Your task » Your task is to copy every line of the records below that contains "This".

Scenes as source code
(begin)
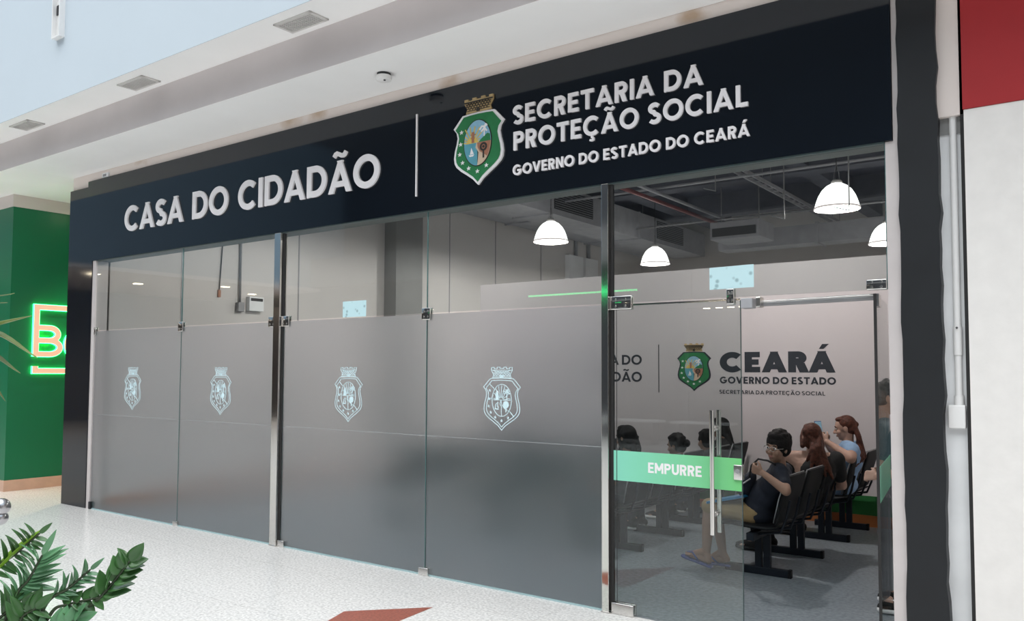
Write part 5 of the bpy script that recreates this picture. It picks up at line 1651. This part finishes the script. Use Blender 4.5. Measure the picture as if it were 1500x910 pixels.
frond(zz, [b0(.02, .01), (-2.05, 0.90, 0.92), (-2.012, 0.921, 1.075), (-1.967, 0.952, 1.119), (-1.925, 0.98, 1.162)], 8, 0.046, 0.012, M_leaf_g, 0.6, 36, seed=8, left=0.95, edge=True, jit=0.4)
frond(zz, [b0(.06, .0), (-2.03, 0.91, 0.95), (-2.0, 0.93, 1.06), (-1.968, 0.954, 1.082), (-1.91, 0.995, 1.098)], 4, 0.042, 0.026, M_leaf, 0.72, 55, seed=12, tipleaf=True)
frond(zz, [b0(.08, .02), (-1.98, 0.94, 0.95), (-1.945, 0.972, 1.055), (-1.904, 0.999, 1.104), (-1.871, 1.019, 1.150), (-1.850, 1.032, 1.182)], 6, 0.058, 0.036, M_leaf, 0.60, 44, seed=16, jit=1.6, tilt=0.55)
frond(zz, [b0(-.08, .05), (-2.16, 0.83, 0.85), (-2.13, 0.845, 1.00), (-2.09, 0.87, 1.06), (-2.055, 0.89, 1.085)], 7, 0.065, 0.024, M_leaf, 0.5, 50, seed=21, edge=True)
frond(zz, [b0(.04, -.06), (-2.03, 0.90, 0.88), (-2.01, 0.915, 1.00), (-1.97, 0.94, 1.035), (-1.94, 0.96, 1.05)], 5, 0.055, 0.028, M_leaf_g, 0.55, 50, seed=23)
frond(zz, [b0(.02, -.02), (-2.06, 0.88, 0.9), (-2.05, 0.885, 1.04), (-2.02, 0.905, 1.075)], 5, 0.060, 0.026, M_leaf, 0.55, 50, seed=31)
m = MB()
leaflet(m, (-2.10, 0.852, 1.155), V((-2.0135, 0.909, 1.256)) - V((-2.10, 0.852, 1.155)), (0.3, -0.25, 0.95), 0.147, 0.024, 0.02, 0.9)
m.build('young_leaf', M_leaf_l, zz, smooth=True)

dr = thing('potted_dracaena', 'tall dracaena whose long pointed leaves reach in at the left edge of the picture', 'plant', (-2.62, 0.84, 0.0))
DX, DY = -2.62, 0.84
MB().lathe([(0.0, 0.0), (0.17, 0.0), (0.21, 0.05), (0.23, 0.45), (0.24, 0.47), (0.24, 0.50), (0.215, 0.50), (0.21, 0.45), (0.0, 0.45)], (DX, DY, 0), 36).build('pot', M_pot, dr, smooth=True, auto=40)
MB().lathe([(0.209, 0.455), (0.0, 0.47)], (DX, DY, 0), 30).build('soil', M_soil, dr, smooth=True)
MB().tube(bez([(DX, DY, 0.45), (DX + 0.02, DY, 0.9), (DX - 0.01, DY, 1.3), (DX, DY, 1.68)], 16), [0.028 - 0.0006 * i for i in range(17)], 12).build('trunk', M_trunk, dr, smooth=True)
lm = MB()
def blade(m, p0, p1, p2, w):
    path = bez([p0, p1, p2], 14)
    vs = []; fs = []
    for i, p in enumerate(path):
        a = i / 14
        tg = (path[min(14, i + 1)] - path[max(0, i - 1)]).normalized()
        side = tg.cross(Vector((0, 0, 1))).normalized(); up_ = side.cross(tg)
        ww = w / 2 * (1 - a ** 2.2) * (0.6 + 0.4 * min(1, a * 4)) + 0.0006
        vs += [p + side * ww + up_ * ww * 0.5, p, p - side * ww + up_ * ww * 0.5, p + side * ww + up_ * (ww * 0.5 - 0.0015), p - up_ * 0.0015, p - side * ww + up_ * (ww * 0.5 - 0.0015)]
    for i in range(14):
        a = i * 6
        fs += [(a, a + 6, a + 7, a + 1), (a + 1, a + 7, a + 8, a + 2), (a + 3, a + 4, a + 10, a + 9), (a + 4, a + 5, a + 11, a + 10), (a, a + 3, a + 9, a + 6), (a + 2, a + 8, a + 11, a + 5)]
    m.add(vs, fs)
tips = [((-2.335, 1.013, 1.765), 0.0, 0.045), ((-2.325, 1.027, 1.653), 0.06, 0.05), ((-2.364, 1.002, 1.612), 0.05, 0.05), ((-2.40, 0.965, 1.585), 0.06, 0.04), ((-2.39, 0.975, 1.80), 0.04, 0.014), ((-2.375, 0.985, 1.825), 0.05, 0.012)]
rr = random.Random(2)
for k in range(20):
    a = rr.uniform(0, 2 * PI)
    if -0.6 < a < 1.5: a += 2.2
    tips.append(((DX + 0.33 * math.cos(a), DY + 0.33 * math.sin(a), 1.62 + rr.uniform(-0.15, 0.25)), 0.08, 0.032))
for tp, rise, w in tips:
    tp = V(tp); s0 = V((DX, DY, 1.66 + rr.uniform(-0.03, 0.03)))
    mid = s0.lerp(tp, 0.55) + V((0, 0, rise))
    blade(lm, s0, mid, tp, w)
lm.build('leaves', M_drac, dr, smooth=True)

# steel bench end that pokes in at the left edge
mb_ = thing('mall_bench', 'rounded steel end of a mall bench at the left edge, above the plant', 'bench', (-6.2, 2.0, 0))
for k, (dx, dz, r_) in enumerate(((0.02, 0.01, 0.052), (0.01, -0.058, 0.045))):
    pts = [(-6.35 + dx, 1.66, 0.50 + dz), (-6.0 + dx, 1.90, 0.63 + dz), (-5.70 + dx, 2.105, 0.735 + dz), (-5.50 + dx, 2.24, 0.785 + dz)]
    e = bez(pts, 30); d_ = (e[-1] - e[-2]).normalized()
    rr_ = [r_] * 31
    for q in range(1, 6):
        e.append(e[30] + d_ * r_ * math.sin(q * PI / 10)); rr_.append(max(0.002, r_ * math.cos(q * PI / 10)))
    MB().tube(e, rr_, 18).build('armrest', M_satin, mb_, smooth=True, auto=50)
MB().bbox(-7.9, -6.25, 1.40, 1.80, 0.40, 0.445, 0.015).build('seat', M_conduit, mb_)
for x in (-7.8, -6.35):
    MB().bbox(x, x + 0.06, 1.5, 1.9, 0.0, 0.40, 0.01).build('leg', M_steel, mb_)
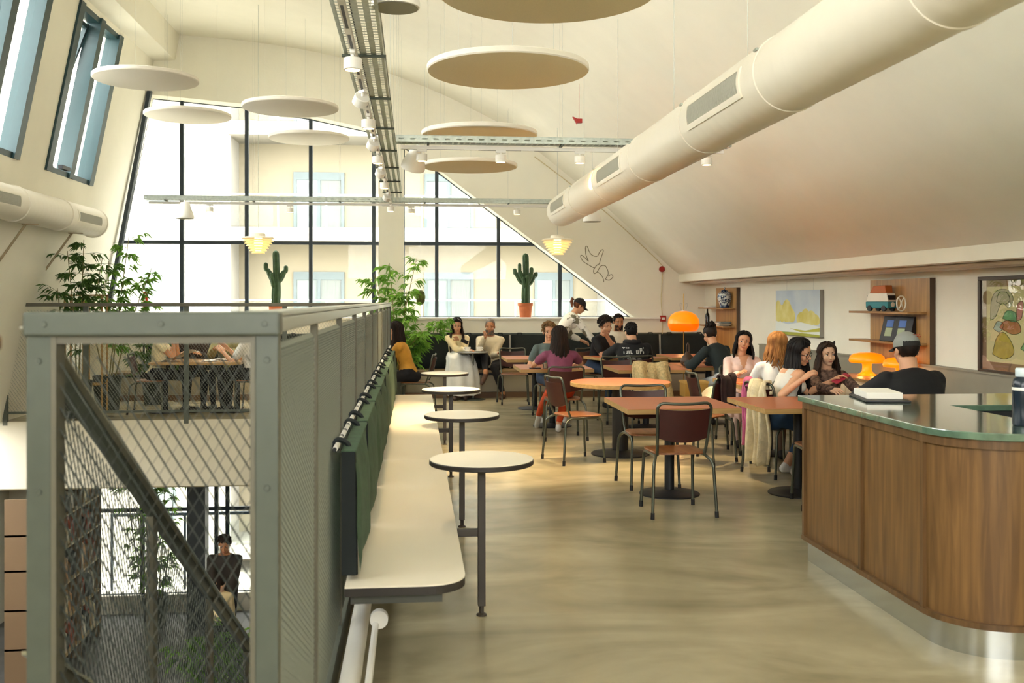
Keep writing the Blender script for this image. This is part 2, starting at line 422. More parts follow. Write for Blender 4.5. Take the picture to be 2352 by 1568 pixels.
b = MB(); b.prism([(xl(5.5) - 0.05, 5.5), (xl(5.5) + 0.34, 5.52), (xl(6.0) + 0.34, 6.1), (xl(6.0) - 0.05, 6.1)], 'y', YR, 16.8)
b.build('trim_6', M_PLASTER, kind=STRUCT, smooth=0)
for i, (ya, yb, ym) in enumerate(LWIN):
    w = thing('window_%d' % (3 + i), None, None); w['kind'] = STRUCT
    for yc in (ya + 0.09, ym, yb - 0.09):
        MB().prism(lpoly(ZW0, ZW1, 0.03, 0.17), 'y', yc - 0.085, yc + 0.085).build('frame_post', M_TEAL, w, smooth=0)
    for za, zb in ((ZW0, ZW0 + 0.07), (ZW1 - 0.07, ZW1)):
        MB().prism(lpoly(za, zb, 0.0, 0.15), 'y', ya, yb).build('frame_rail', M_TEAL, w, smooth=0)
    for pa, pb in ((ya + 0.17, ym - 0.085), (ym + 0.085, yb - 0.17)):
        if i == 0 and pb < ym: continue
        MB().prism(lpoly(ZW0 + 0.07, ZW1 - 0.07, -0.08, 0.088), 'y', pa, pb).build('pane', M_GLASS, w, smooth=0)
    if i == 0:      # the tilted sash, its opener and cable
        s = MB(); ya2, yb2 = ya + 0.19, ym - 0.1
        def sp(z, o): return xl(z) - 0.10 - (ZW1 - z) * o
        for yc in (ya2 + 0.03, yb2 - 0.03):
            s.prism([(sp(ZW0 + .1, .16), ZW0 + .1), (sp(ZW0 + .1, .16) - .06, ZW0 + .1), (sp(ZW1 - .1, .16) - .06, ZW1 - .1), (sp(ZW1 - .1, .16), ZW1 - .1)], 'y', yc - 0.03, yc + 0.03)
        for z in (ZW0 + 0.1, ZW1 - 0.16):
            s.box((sp(z, .16) - .06, ya2, z), (sp(z, .16), yb2, z + 0.06))
        sash = s.build('open_sash', mat('dark_sash', '#24393d', 0.4), w, smooth=0)
        q = MB(); z0, z1 = ZW0 + .14, ZW1 - .14
        q.prism([(sp(z0, .16) - .035, z0), (sp(z0, .16) - .028, z0), (sp(z1, .16) - .028, z1), (sp(z1, .16) - .035, z1)], 'y', ya2 + .05, yb2 - .05)
        q.build('pane', M_GLASS, w, smooth=0)
        a = MB(); a.cbox((xl(ZW0 + .1) + 0.02, ym - 0.32, ZW0 + 0.10), (0.06, 0.3, 0.05)); a.tube([(xl(ZW0) - 0.04, ym - 0.5, ZW0 + 0.1), (xl(ZW0) - .4, ym - 0.5, ZW0 + 0.16)], 0.012, 6)
        a.build('window_opener', M_BLACK, w)

# rear wall: unseen behind the camera, high opening shaped for the light it admits
b = MB(); b.box((-6, YR - 0.3, 0), (-2.5, YR, 6.3)); b.box((3.5, YR - 0.3, 0), (5.25, YR, 4)); b.box((-2.5, YR - 0.3, 0), (3.5, YR, 2.4)); b.box((-2.5, YR - 0.3, 4.2), (3.5, YR, 6.3))
b.build('wall_rear', M_PLASTER, kind=STRUCT, smooth=0)

# lower storey
M_LOWWALL = mat('lower_wall', '#c9c4b4', 0.7)
b = MB(); b.box((-7, YR, ZLOW), (-6.6, 17.3, 0)); b.box((-7, YR - 0.2, ZLOW), (5.2, YR, -0.9))
b.build('wall_lower', M_LOWWALL, kind=STRUCT, smooth=0)
LW0, LW1 = -5.3, 0.8
b = MB(); b.box((-6.6, 17.0, ZLOW), (LW0, 17.3, 0)); b.box((LW1, 17.0, ZLOW), (5.2, 17.3, 0)); b.box((LW0, 17.0, ZLOW), (LW1, 17.3, -3.3)); b.box((LW0, 17.0, -0.95), (LW1, 17.3, 0))
b.build('wall_lower_back', M_LOWWALL, kind=STRUCT, smooth=0)
glazed('window_9', [(LW0, -3.3), (LW1, -3.3), (LW1, -0.95), (LW0, -0.95)], [-4.5, -3.55, -3.3, -3.12, -2.0, -0.9], [-1.9], 17.1)

# outside: paving, the house opposite
b = MB(); b.box((-60, 17.6, -7.3), (60, 70, -7)); b.box((-60, -60, -7.3), (60, 17.6, -7.01)); b.build('ground', mat('pale_paving', '#b9b5a8', 0.9), kind=STRUCT, smooth=0)

# ------------------------------------------------------------------ the house across the street
M_FAC = mat('facade_white', '#868279', 0.8); M_FACB = mat('facade_beige', '#7a725f', 0.85)
M_SHUT = mat('shutter_grey', '#525c5d', 0.6, var=0.05); M_HGLASS = mat('dim_house_glass', '#68706e', 0.15)
def house():
    h = thing('apartment_house', 'pale plastered apartment house with loggias across the street', 'building', (0, 32, -7))
    YF = 0.0
    # outer wall slabs left and right of the loggias (local z 0 = street)
    X0, X1 = -5.75, 6.2
    MB().box((-22, YF, 0), (X0, YF + 9, 24)).build('wall', M_FAC, h, smooth=0)
    MB().box((X1, YF, 0), (26, YF + 9, 24)).build('wall', M_FAC, h, smooth=0)
    MB().box((X0, YF + 1.5, 0), (X1, YF + 9, 24)).build('loggia_wall', M_FACB, h, smooth=0)
    for k in range(7):
        z = 0.55 + k * 3.3       # a floor slab with its white front and glass balustrade
        s = MB().box((X0, YF - 0.4, z), (X1, YF + 1.5, z + 0.42)).build('balcony_slab', M_FAC, h, smooth=0)
        MB().box((X0, YF - 0.33, z + 1.42), (X1, YF - 0.29, z + 1.47)).build('handrail', M_GALV, s, smooth=0)
        MB().box((X0, YF - 0.32, z + 0.46), (X1, YF - 0.30, z + 1.38)).build('balustrade_pane', M_GLASS, s, smooth=0)
        for i in range(9): MB().box((X0 + i * 1.49, YF - 0.34, z + 0.42), (X0 + i * 1.49 + 0.04, YF - 0.30, z + 1.42)).build('baluster', M_GALV, s, smooth=0)
        for xc, w in ((-3.15, 1.66), (1.15, 1.66), (4.7, 1.3)):
            f = MB(); y = YF + 1.42
            f.box((xc - w / 2, y, z + 0.45), (xc - w / 2 + 0.1, y + 0.1, z + 2.12)).box((xc + w / 2 - 0.1, y, z + 0.45), (xc + w / 2, y + 0.1, z + 2.12))
            f.box((xc - w / 2, y, z + 2.12), (xc + w / 2, y + 0.1, z + 2.38)).box((xc - 0.05, y, z + 0.45), (xc + 0.05, y + 0.1, z + 2.12))
            fo = f.build('window', M_SHUT, h, smooth=0)
            MB().box((xc - w / 2 + 0.1, y + 0.05, z + 0.45), (xc - 0.05, y + 0.07, z + 2.12)).build('pane', M_HGLASS, fo, smooth=0)
            MB().box((xc + 0.05, y + 0.04, z + 0.45), (xc + w / 2 - 0.1, y + 0.07, z + 2.12)).build('curtain', mat('grey_curtain', '#646864', 0.8, stretch=(30, 1, 0.4), var=0.15, vscale=2), fo, smooth=0)
        for xc, w in ((-7.9, 0.95), (8.6, 0.95)):
            fo = MB().box((xc - w / 2, YF - 0.03, z + 1.2), (xc + w / 2, YF + 0.02, z + 2.6)).build('window', M_SHUT, h, smooth=0)
            MB().box((xc - w / 2 + .12, YF - 0.045, z + 1.3), (xc + w / 2 - .12, YF - 0.025, z + 2.5)).build('pane', M_HGLASS, fo, smooth=0)
    MB().box((-22, YF - 0.3, 24), (26, YF + 9, 24.4)).build('roof_edge', M_FAC, h, smooth=0)
house()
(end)
Solution to the problem »
Write part 5 of the bpy script that recreates this picture. It picks up at line 1651. This part finishes the script. Use Blender 4.5. Measure the picture as if it were 1500x910 pixels.
Keep writing the Blender script for this image. This is part 2, starting at line 422. More parts follow. Write for Blender 4.5. Take the picture to be 2352 by 1568 pixels.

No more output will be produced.